Jefferson Provost said...

Yeah. Stop beating up on the poor defenseless Burgh, Mike, you big bully.

Don't you know we're a bunch of pussies who can't take honest criticism? Any news that gives us the tiniest glimmer of hope that we don't suck should be accepted with hallelujahs.

Let's not start arguing that Pittsburgh should start comparing itself with other regions and perhaps aspire to be the best at something. Something other than Football, that is.

After all, if you do that it might start changing the culture within the city to one where people and businesses actually compete with one another. Then all the working joes might actually be forced to work hard, instead of punching the clock, and parsing their job descriptions with a fine toothed comb to make sure they're not actually working any more than their supposed to.

Then god forbid, the workers we have to deal with every day might actually start going the extra mile to try and please us. Busses might start running on time, instead of hitting their scheduled timepoints anywhere from 5 minutes early to 20 minutes late. The roads might start getting salted before they freeze, instead of after. Geez, this city might actually become efficient. That would be hell.
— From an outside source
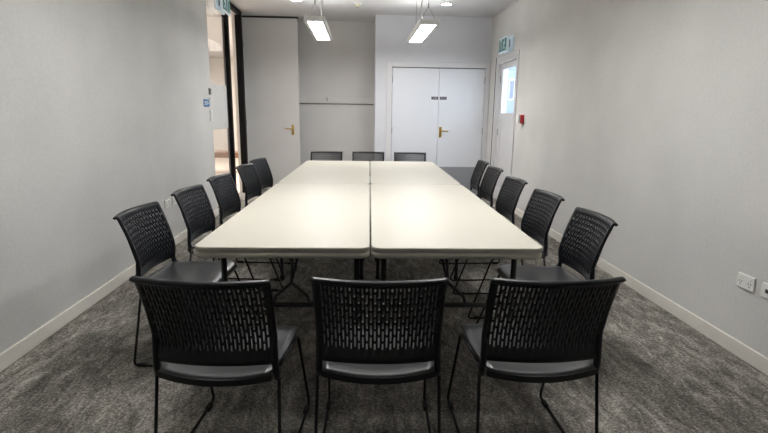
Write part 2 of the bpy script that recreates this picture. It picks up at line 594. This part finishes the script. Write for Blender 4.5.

I shudder to think of a city where workers don't leave work before 5pm on Friday. Where people look at mediocrity and say "that's not good enough." Where they look at improvement and say "we can still do better." Oh God! Make it stop!

ah well... at least we'll still have the Pirates.

Jefferson Provost said...

Er... "their supposed to" -> "they're supposed to".

I is literate. Rilly!

Anonymous said...

http://vivisimo.com/html/newcapital-20080317

Not gigantic but exciting nonetheless.